Il faut avoir regardé, les yeux grands ouverts, plusieurs concerts symphoniques pour mesurer la douceur paradoxale des percussionnistes. Dans l’aveuglement des disques, on les croit volontiers dieux forgerons de l’orchestre, lâchant les coups de tonnerre sur les climax les plus intenses; sur scène, on les voit suspendus à la baguette du chef, penchant la tête vers les timbales pour en tapoter la peau du bout de leurs doigts et en peaufiner l’ajustement. Révélation! Les percussions ne sont pas pour les matamores, désireux avant tout de faire du bruit.

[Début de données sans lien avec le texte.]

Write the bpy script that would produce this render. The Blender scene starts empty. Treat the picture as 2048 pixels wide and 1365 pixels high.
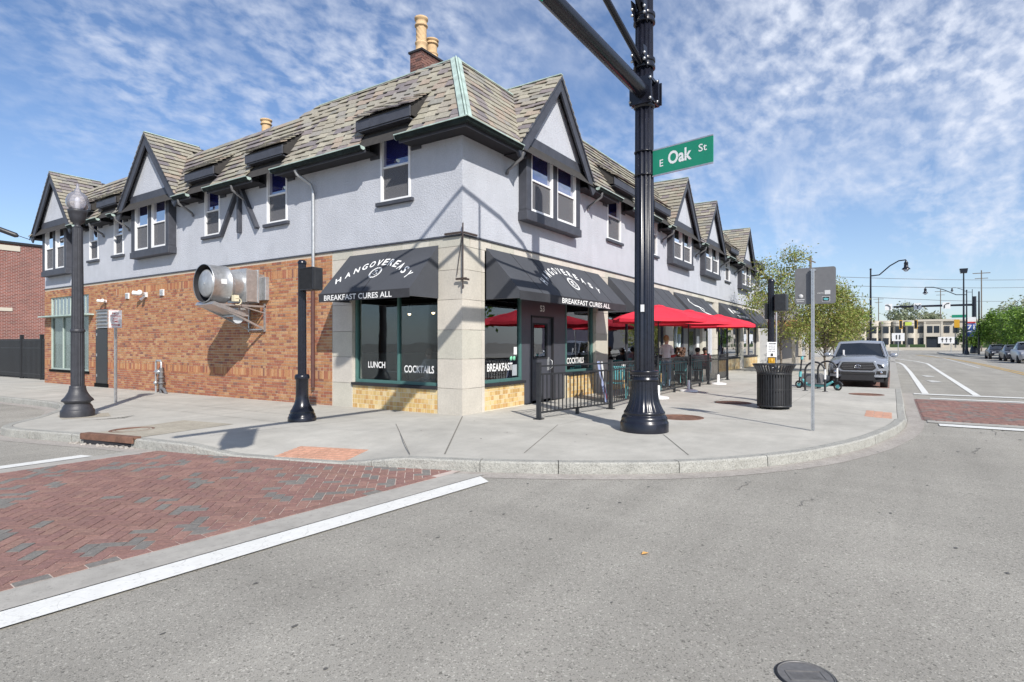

Elles exigent une technique incomparable, une réactivité à toute épreuve, un sens aigu des nuances.

Elles demandent surtout de la polyvalence: caisse claire, batterie, timbales, xylophone, cymbales… Si la réalité d’un répertoire encore limité et les besoins pratiques en matériel d’orchestre poussent de nombreux percussionnistes à se spécialiser, ils ont presque tous suivi un apprentissage de multi-instrumentistes. Le compositeur islandais Daníel Bjarnason s’en souvient dans son Inferno, concerto pour percussions créé en novembre dernier à Helsinki par son dédicataire, Martin Grubinger, attendu à la Philharmonie de Paris pour la première française de l’œuvre les 20 et 21 septembre prochains. «L’instrumentation est singulière, confie ce dernier. Outre les timbales, je dois jouer du txalaparta (un cousin du xylophone), du marimba et du waterphone, par lequel s’ouvre la pièce. Après un deuxième mouvement très intimiste, où je dialogue avec la harpe puis la contrebasse, le troisième mouvement, sur une mesure à 9 temps, est extrêmement intense, arythmique. Malgré tous ces contrastes, l’œuvre est traversée par une énergie de haute intensité, on s’y sent comme sur un volcan.» Contrastes et intensité: Inferno, précipité de la percussion? «Il n’y a probablement pas d’instrument plus physique. Le rythme ne se contente pas de passer par vos mains, vous le sentez dans votre estomac. Sur scène, les vibrations sont uniques.»

Une page se tourne

La scène, Martin Grubinger a pourtant annoncé, il y a quelques mois, son intention de la quitter. À tout juste 40 ans, alors qu’il donnait aux percussions une visibilité qu’elles n’avaient jamais eue auparavant, ce sera pour lui la fin des tournées, quelques jours après les deux dates prévues à la Philharmonie de Paris. «Je joue depuis 25 ans. Mon père était percussionniste, j’ai toujours été fasciné par cet instrument, et mon rêve a longtemps été de faire partie d’un grand orchestre, de jouer toutes les symphonies de Mahler, Brahms, Bruckner. C’est ensuite comme soliste que j’ai réalisé à quel point le répertoire était réduit. J’ai voulu y remédier, en favorisant un dialogue entre le classique et des musiques comme la salsa, la samba, le tango ou certaines pièces contemporaines, qui font des percussions la première voix. Dire adieu à ce pan de ma carrière juste après mes premiers pas sur une scène aussi importante que celle de la Philharmonie de Paris, et dans une œuvre comme celle de Daníel Bjarnason, c’est magnifique! J’aime l’idée de connaître simultanément un début et une fin.» Surtout quand la fin n’en est pas vraiment une: «Je vais continuer à enseigner au Mozarteum de Salzbourg, où j’ai moi-même étudié. Je travaille aussi à un programme avec Red Bull pour embarquer des jeunes, de façon très spontanée, dans toute pratique musicale. Instruments globalisés, les percussions indiquent à la musique le chemin à suivre: à bas les frontières!» Contrastes, toujours, et haute intensité, certainement: avec Martin Grubinger, les maîtres mots de la percussion ne sont jamais loin.